Ok, I’m still with you. I agree that daily fantasy sports is gambling. At least, that’s what I assume when I feel the need to play the dual-Monday Night Football slate last night and actually rely on more than one member of the Los Angeles Rams to make me money.
“Some say poker is not gambling. Poker is gambling,” Adelson continued.
Nod.
Dammit, I Knew It
“They say poker is a game of skill. I don’t know how skill can apply to somebody shuffling a deck of cards and randomly giving them out to you. You don’t have any control over it. Can somebody bluff and can somebody place bets better than somebody else? Yes. But that doesn’t make poker a game of skill.”
Annnnd…we’re done. I’m not going to get into all the reasons he is wrong here. I have done it before and since you, the reader, are currently on a poker news site, I would assume that you also have a solid understanding why poker is a game of skill. Poker is gambling. Poker is a game of skill. These two things need not be mutually exclusive.
What he also fails to realize is that HE MADE THE SKILL ARGUMENT RIGHT THERE! He said that some people can bet and bluff better than others. YES! THAT IS ABSOLUTELY TRUE! HENCE, THOSE PEOPLE ARE MORE SKILLED AT PLAYING POKER THAN OTHER PEOPLE ARE!
What a maroon. He can’t even get his bullshit straight.
Yeah, Okay Buddy
When specifically asked why he is against DFS, Adelson went on his usual anti-poker rant:
I think it exploits poor people. I was one myself. And I don’t want people that are exploitable to be exploited. I can make money in an honest way—as a form of entertainment. If people want to come and be entertained I’m very happy to provide that service. But why do I need it, the fantasy sports? We’re making money [without it]. I don’t need it. And I think it’s immoral.
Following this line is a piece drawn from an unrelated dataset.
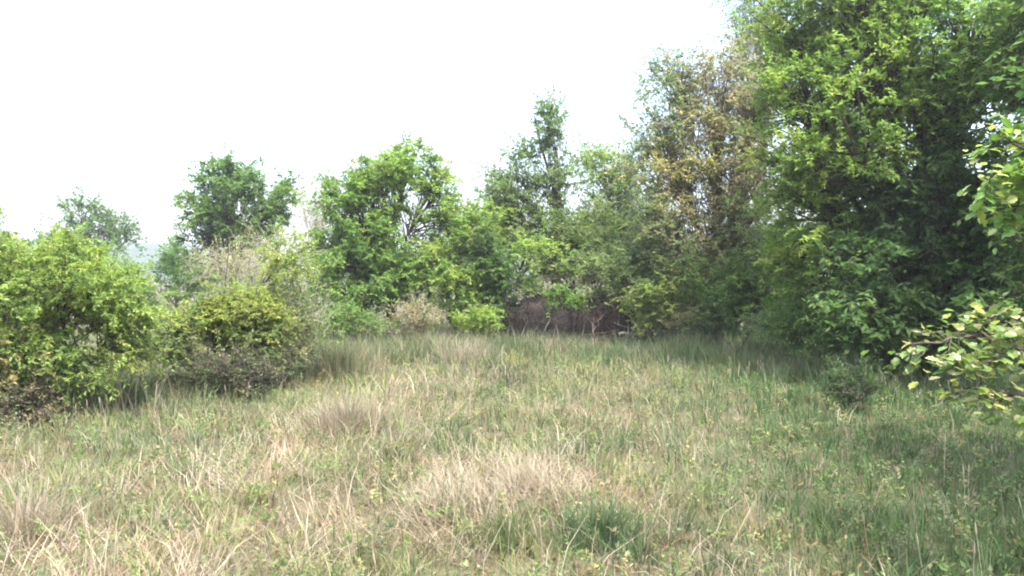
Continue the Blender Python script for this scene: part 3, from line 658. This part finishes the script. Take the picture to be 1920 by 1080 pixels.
    c = tc[ti] * rng.uniform(.8, 1.2, (n, 1))
    blade_mesh('rank_grass', 'long rank grass along the foot of the shrubs and trees', x, y, h, az, np.abs(rng.normal(.2, .2, n)), rng.uniform(.1, .9, n),
               rng.uniform(.007, .014, n), c)
meadow()
def weeds():
    rng = np.random.RandomState(131)
    n = 2600; x, y = scatter(rng, n, 2.8, 17, .9)
    C = np.stack([x, y, ground_h(x, y) + rng.uniform(.03, .16, n)], -1)
    O = np.tile(np.array([0, 0, 1.]), (n, 1))
    tw, p, ax, nr, Ls, Ws, lc = leaf_sprays(rng, C, O, rng.uniform(.06, .14, n), 3, 6, .035, .017, .1, {'mid': 2, 'grey': 2, 'olive': 2, 'brown': 1, 'ochre': .5}, .7, .4)
    v, f = leaf_faces(p, ax, nr, Ls, Ws)
    o = mesh_np('meadow_weeds', v, [f], M_LEAF, None, [np.repeat(lc, 2, 0)])
    tag(o, 'small broad-leaved weeds scattered among the grass', 'weeds', kind='stuff')
weeds()
def leaf_litter():
    rng = np.random.RandomState(151)
    n = 1100; x, y = scatter(rng, n, 3.0, 14, .9); k = (fbm(x, y, .6, 57) + .12 * (x > 0)) > .52; x, y = x[k], y[k]; n = len(x)
    C = np.stack([x, y, ground_h(x, y) + rng.uniform(.04, .12, n)], -1)
    tw, p, ax, nr, Ls, Ws, lc = leaf_sprays(rng, C, np.tile(np.array([0, 0, .4]), (n, 1)), rng.uniform(.08, .16, n), 3, 5, .04, .016, .3, {'brown': 3, 'olive': .6}, .8, .1)
    v, f = leaf_faces(p, ax, nr, Ls, Ws)
    o = mesh_np('dry_leaves', v, [f], M_LEAF, None, [np.repeat(lc * np.array([.72, .62, .55]), 2, 0)])
    tag(o, 'reddish-brown withered leaves caught in the grass', 'dry leaves', kind='stuff')
leaf_litter()
def seed_heads():
    rng = np.random.RandomState(141)
    n = 420; x, y = scatter(rng, n, 3.2, 13, 1.0); x = x - .8
    h = rng.uniform(.16, .34, n); az = rng.uniform(0, 6.283, n); le = rng.uniform(0, .3, n)
    c = np.where(rng.rand(n, 1) < .8, STRAW[rng.randint(0, 6, n)] * 1.2, GREEN[rng.randint(0, 5, n)] * 1.2)
    z = ground_h(x, y); d = np.stack([np.cos(az) * np.sin(le), np.sin(az) * np.sin(le), np.cos(le)], -1)
    p0 = np.stack([x, y, z - .01], -1); p1 = p0 + d * h[:, None]; pm = (p0 + p1) / 2
    v1, q1 = tubes(np.stack([p0, pm, p1], 1), np.full((n, 3), .0016) * (1 + y * .05)[:, None], 3)
    e = np.stack([p1, p1 + d * .02, p1 + d * .05, p1 + d * .075], 1)
    v2, q2 = tubes(e, np.array([.0015, .0045, .004, .001])[None] * (1 + y * .02)[:, None], 4, len(v1))
    o = mesh_np('seed_heads', np.concatenate([v1, v2]), [np.concatenate([q1, q2])], M_GRASS, None, [np.concatenate([np.repeat(c, 6, 0), np.repeat(c, 12, 0)])])
    tag(o, 'small seed heads on thin stalks above the grass', 'grass', kind='stuff')
seed_heads()
def tussock(label, px, py, r, h, n, lean, colset, seed, az0=None, grp='dry grass tussocks in the meadow'):
    rng = np.random.RandomState(seed)
    d = (CAM_Z - .1) * F / (py - HOR); cx = (px - 960) / F * d
    an = rng.uniform(0, 6.283, n); ra = r * np.sqrt(rng.rand(n)) * (.7 + .35 * np.sin(3 * an + seed) + .3 * np.sin(5 * an + 2 * seed)) + rng.normal(size=n) * .08
    x = cx + ra * np.cos(an); y = d + ra * np.sin(an)
    az = an + rng.normal(size=n) * .5 if az0 is None else az0 + rng.normal(size=n) * 1.3
    c = colset[rng.randint(0, len(colset), n)] * rng.uniform(.8, 1.15, (n, 1))
    o = blade_mesh('grass_tussock', label, x, y, rng.uniform(.6, 1.1, n) * h, az, np.clip(rng.normal(lean, .38, n), 0, 1.4), rng.uniform(-.2, 1.1, n),
                   rng.uniform(.004, .010, n) * (.8 + d * .05), c, kind='thing')
    o['category'] = 'tussock'; o['group'] = grp
tussock('upright pale straw tussock left of the meadow middle, below the tall grass', 650, 800, .42, .48, 900, .35, STRAW, 1)
tussock('pinkish lodged straw tussock in the meadow middle, nearest the camera', 1000, 920, .42, .42, 1100, .85, STRAW[[0, 3, 5, 2]], 2, 2.6)
tussock('whitish straw tussock just left of the pinkish lodged one', 860, 940, .32, .38, 600, .8, STRAW[[0, 2, 0, 2]], 3, 3.4)
tussock('dark green sedge tussock right of the pinkish lodged straw', 1130, 985, .20, .34, 420, .35, GREEN[[0, 2, 4]], 4, None, 'green tussocks in the meadow')
tussock('bright green tussock in front of the whitish straw', 940, 990, .14, .28, 260, .35, GREEN[[0, 1, 3]], 5, None, 'green tussocks in the meadow')
tussock('tall grey-green grass tussock at the end of the olive shrub', 640, 700, .45, .75, 700, .15, np.concatenate([GREEN[[1, 4]], STRAW[[1, 4]]]), 6, None, 'tall tussocks by the shrubs')
tussock('bleached tussock far across the meadow below the broad tree', 870, 672, .6, .5, 700, .5, STRAW[[0, 2, 2, 5]], 7)
tussock('straw tussock with broken stems at the left picture edge', 40, 985, .25, .42, 420, .5, STRAW, 8)
tussock('small dark green tussock in front of the shaded bramble', 350, 880, .16, .24, 260, .45, GREEN[[0, 2, 4]], 9, None, 'green tussocks in the meadow')

# ------------------------------------------------------------------ near right: broad-leaved branches reaching in
def lobed_leaf(name, seed, mat):
    """broad shallow-lobed leaf, 1 long, creased along its midrib"""
    rng = np.random.RandomState(seed)
    out = [(0, .0), (.16, .12), (.30, .22), (.24, .40), (.40, .52), (.26, .62), (.27, .78), (.12, .84), (0, 1.0)]
    V, Fc = [], []
    for s in (-1, 1):
        b = len(V)
        for j, (u, t) in enumerate(out):
            z = .16 * u - .22 * (t - .45) ** 2 + rng.uniform(-.015, .015)
            V.append((s * u * rng.uniform(.9, 1.1), t, z))
        for j, (u, t) in enumerate(out):
            V.append((0, t, -.22 * (t - .45) ** 2 - .02))
        m = len(out)
        for j in range(m - 1):
            qd = (b + j, b + j + 1, b + m + j + 1, b + m + j)
            Fc.append(qd if s > 0 else qd[::-1])
    me = bpy.data.meshes.new(name); me.from_pydata(V, [], Fc); me.update()
    me.materials.append(mat)
    return me
def near_leaf_mat(name, c1, c2, c3):
    m, n, l = new_mat(name)
    oi = n.new('ShaderNodeObjectInfo'); rp = n.new('ShaderNodeValToRGB')
    e = rp.color_ramp.elements; e[0].position, e[0].color = 0, (*c1, 1); e[1].position, e[1].color = 1, (*c3, 1)
    k = e.new(.5); k.color = (*c2, 1)
    pb = n.new('ShaderNodeBsdfPrincipled'); pb.inputs['Roughness'].default_value = .42; pb.inputs['Specular IOR Level'].default_value = .5
    tr = n.new('ShaderNodeBsdfTranslucent'); mx = n.new('ShaderNodeMixShader'); mx.inputs['Fac'].default_value = .38
    out = n.new('ShaderNodeOutputMaterial')
    l.new(oi.outputs['Random'], rp.inputs['Fac']); l.new(rp.outputs['Color'], pb.inputs['Base Color']); l.new(rp.outputs['Color'], tr.inputs['Color'])
    l.new(pb.outputs[0], mx.inputs[1]); l.new(tr.outputs[0], mx.inputs[2]); l.new(mx.outputs[0], out.inputs['Surface'])
    return m
def near_plant(name, label, cat, foot, boughs, leafmeshes, size, per, seed, mat, shoots=8, f0=.3, reach=(.10, .24), extra=9, mix=None):
    IV, IF, IC = [], [], []; tmpl = leafmeshes[0]
    tv = np.array([v.co[:] for v in tmpl.vertices]); tf = np.array([p.vertices[:] for p in tmpl.polygons])
    rng = np.random.RandomState(seed)
    base = np.array([foot[0], foot[1], float(ground_h(*foot)) - .03])
    root = empty(name, tuple(base)); tag(root, label, cat)
    topz = max(b[0][2] for b in boughs)
    tp = np.linspace(base, np.array([base[0] - .05, base[1] + .05, topz]), 8)
    tp[1:] += rng.normal(size=(7, 3)) * .015
    v, q = tubes(tp[None], np.linspace(.03, .012, 8)[None], 8); mesh_np('trunk', v, [q], mat, root, smooth=True)
    from mathutils import Matrix
    for b in boughs:
        P = np.array(b, float); S = 10; t = np.linspace(0, len(P) - 1, S)
        Q = np.stack([np.interp(t, range(len(P)), P[:, i]) for i in range(3)], -1); Q[1:-1] += rng.normal(size=(S - 2, 3)) * .012
        v, q = tubes(Q[None], np.linspace(.013, .004, S)[None], 6)
        bo = mesh_np('branch', v, [q], mat, root, smooth=True)
        nshoot = shoots
        for k in range(nshoot):
            f = f0 + (1 - f0) * (k + rng.rand()) / nshoot; i = min(int(f * (S - 1)), S - 2)
            p0 = Q[i] + (Q[i + 1] - Q[i]) * (f * (S - 1) - i)
            td = norm(Q[i + 1] - Q[i])
            d = norm(td * .7 + rng.normal(size=3) * .65 + np.array([0, 0, .15])); L = rng.uniform(*reach)
            p2 = p0 + d * L - np.array([0, 0, .06]); p1 = (p0 + p2) / 2 + np.array([0, 0, .03])
            sp = curve(p0[None], p1[None], p2[None], 6)
            v, q = tubes(sp, np.linspace(.0045, .0018, 6)[None], 5)
            mesh_np('shoot', v, [q], mat, root, smooth=True)
            for j in range(per + extra):
                tt = .2 + .8 * ((j % per) + rng.rand() * .8) / per
                tt = min(tt, 1.); a = min(int(tt * 5), 4); p = sp[0, a] + (sp[0, a + 1] - sp[0, a]) * (tt * 5 - a)
                sd = norm(np.cross(d, [0, 0, 1])) * (1 if j % 2 else -1)
                ax = norm(d * .6 + sd * .9 + rng.normal(size=3) * .3 - np.array([0, 0, .25]))
                nr = np.array([0, 0, 1.]) + rng.normal(size=3) * .35; nr = norm(nr - ax * (nr @ ax)); xx = np.cross(ax, nr)
                s = size * rng.uniform(.7, 1.25)
                if j >= per:                      # the rest of the leaves, joined
                    p = p + rng.normal(size=3) * .05; s *= .9
                    IF.append(tf + len(IV) * len(tv)); IV.append(p + s * (tv[:, :1] * xx + tv[:, 1:2] * ax + tv[:, 2:] * nr))
                    IC.append(np.tile(pick_cols(rng, mix, 1) * rng.uniform(.8, 1.2), (len(tf), 1))); continue
                o = bpy.data.objects.new('leaf', leafmeshes[rng.randint(len(leafmeshes))]); col.objects.link(o)
                o.parent = root
                pl = p - base
                o.matrix_basis = Matrix(((xx[0] * s, ax[0] * s, nr[0] * s, pl[0]), (xx[1] * s, ax[1] * s, nr[1] * s, pl[1]), (xx[2] * s, ax[2] * s, nr[2] * s, pl[2]), (0, 0, 0, 1)))
    o = mesh_np('foliage', np.concatenate(IV), [np.concatenate(IF)], M_GLOSS, root, IC); tag(o, kind='stuff')
M_NL1 = near_leaf_mat('fresh_green_leaf', (.11, .23, .035), (.16, .29, .055), (.26, .37, .13))
M_NL2 = near_leaf_mat('yellowing_leaf', (.10, .18, .04), (.16, .23, .06), (.36, .35, .20))
LM1 = [lobed_leaf('broad_leaf', i, M_NL1) for i in range(3)]
LM2 = [lobed_leaf('broad_leaf', 10 + i, M_NL2) for i in range(3)]
D1 = 4.3
near_plant('young_tree', 'fresh green broad-leaved young tree reaching in high at the right', 'young tree', (2.95, 4.4),
           [[at(2000, 330, D1), at(1930, 285, D1), at(1875, 260, D1)], [at(2000, 400, D1), at(1920, 340, D1 - .1), at(1850, 325, D1 - .1)],
            [at(2000, 430, D1), at(1940, 375, D1 + .1), at(1880, 395, D1 + .1)], [at(2000, 380, D1 + .2), at(1930, 330, D1 + .2), at(1870, 350, D1 + .2)]],
           LM1, .066, 9, 201, M_DARKBARK, extra=7, reach=(.08, .17), mix={'lime': 3, 'bright': 1, 'pale': 1})
D2 = 4.0
near_plant('low_shrub', 'low yellowing broad-leaved shrub in the right corner by the shaded grass', 'shrub', (2.75, 4.1),
           [[at(1982, 696, D2), at(1828, 626, D2), at(1703, 646, D2)], [at(1982, 676, D2 + .1), at(1912, 616, D2 + .1), at(1838, 591, D2 + .1)],
            [at(1982, 736, D2 - .1), at(1892, 666, D2 - .1), at(1778, 671, D2 - .1)], [at(1982, 776, D2), at(1912, 736, D2 - .1), at(1818, 726, D2 - .1)],
            [at(1982, 716, D2 + .2), at(1858, 636, D2 + .2), at(1758, 626, D2 + .2)],
            [at(1982, 676, D2), at(1922, 656, D2 - .1), at(1868, 636, D2 - .1)]],
           LM2, .062, 8, 202, M_DARKBARK, shoots=6, extra=8, reach=(.08, .18), mix={'olive': 2, 'mid': 2, 'pale': .8, 'ochre': .5, 'yellow': 1})

# ------------------------------------------------------------------ air
def build_haze():
    m = bpy.data.materials.new('haze'); m.use_nodes = True; n = m.node_tree.nodes; n.clear()
    pv = n.new('ShaderNodeVolumePrincipled'); pv.inputs['Density'].default_value = .0012  # denser than distance haze alone, to stand in for lens veil lifting darks
    pv.inputs['Color'].default_value = (.93, .96, 1, 1); pv.inputs['Anisotropy'].default_value = .3
    out = n.new('ShaderNodeOutputMaterial'); m.node_tree.links.new(pv.outputs[0], out.inputs['Volume'])
    X, z0, z1 = 2700., -6., 32.
    V = [(sx * X, sy * X, z) for z in (z0, z1) for sy in (-1, 1) for sx in (-1, 1)]
    Fc = [(0, 2, 3, 1), (4, 5, 7, 6), (0, 1, 5, 4), (2, 6, 7, 3), (0, 4, 6, 2), (1, 3, 7, 5)]
    me = bpy.data.meshes.new('haze'); me.from_pydata(V, [], Fc); me.materials.append(m)
    o = bpy.data.objects.new('haze', me); col.objects.link(o); tag(o, 'thin pale air haze over the meadow and hill', 'haze', kind='stuff')
build_haze()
First, and I don’t have any statistics to back this up, I would guess that DFS, like poker, is way down on the list of gambling pastimes that exploit poor people. All gambling exploits people to some extent – that’s why Las Vegas casinos are so opulent – but typically, the ones that “exploit poor people” the most are the ones that require the least amount of skill. Do we think the blue-hairs plugging their social security checks quarter-by-quarter into the slots at the Venetian are wealthy?
“Anyone can get addicted to it,” Adelson said. Yes. That is completely true. Addiction is a serious problem, of course, and I believe that all casinos, online or not, should provide resources for people who may have issues. But the hypocrisy here is obvious. Sheldon Adelson thinks that because he has built glitzy properties that his version of gambling is the beacon of morality, but if the games can be accessed by an internet doohickie, then they are made of Satan’s farts.
Shit, there I go. I just fell into the trap of arguing from the perspective that Adelson actually believes the words which he his vomiting. He doesn’t. He thinks that somehow online gambling will hurt his business, so he needs to continue to promote this false narrative of it bringing us one step closer to Skynet becoming self-aware. And even if online gambling DID hurt brick-and-mortar casinos, to lie about it the way he does makes him, well…a filthy liar.